Thursday, June 7, 2007

THE COMPANY THEY KEEP

According to a Springfield Leader and Press report in May 1977, Charles O. Luna was acquainted with Russell E. Phillips, the man federal prosecutors pegged as the mastermind behind a massive fraud scheme that bilked farmers in four states – Missouri, Arkansas, Oklahoma and Texas – out of millions of dollars. Phillips carried out the scheme under the guise of Progressive Farmers Association, which went belly up in 1977 after it filed for bankruptcy.

Around the same time, Springfield police said Luna was the target of an alleged murder-for-hire plot arranged by Phillips, who was later acquitted by a St. Louis County jury. Prosecutors said Phillips hatched the plot because authorities had approached Luna – then a businessman in Branson – about testifying against Phillips in a securities fraud case pending in Arkansas.

Two Arkansas-based oil companies – Lion Oil and Continental Ozark – sued Luna in the late 1980s to recover a combined debt of more than $500,000. A judge ordered Luna to pay back the debt plus interest in both cases and later authorized both companies to garnish his assets, including all bank accounts, certificates of deposit, cash and jewelry.

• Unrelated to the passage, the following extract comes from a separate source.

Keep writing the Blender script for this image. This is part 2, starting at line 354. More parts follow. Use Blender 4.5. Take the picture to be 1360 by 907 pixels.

In 1991, Luna was hit with another spate of litigation after he defaulted on payments to companies that had leased him trailers and equipment. One of his largest debts was owed to Washington-based Paccar Financial Corp., a company that repossessed 53 of the 54 trucks it leased to Luna.


http://www.sbj.net/weekly_article.asp?aID=97644877.2670648.977769.9597121.4681347.621&aID2=75204

Looks like the Ozarks is primed and ready for an "ENRON" type mess right here in Webster County.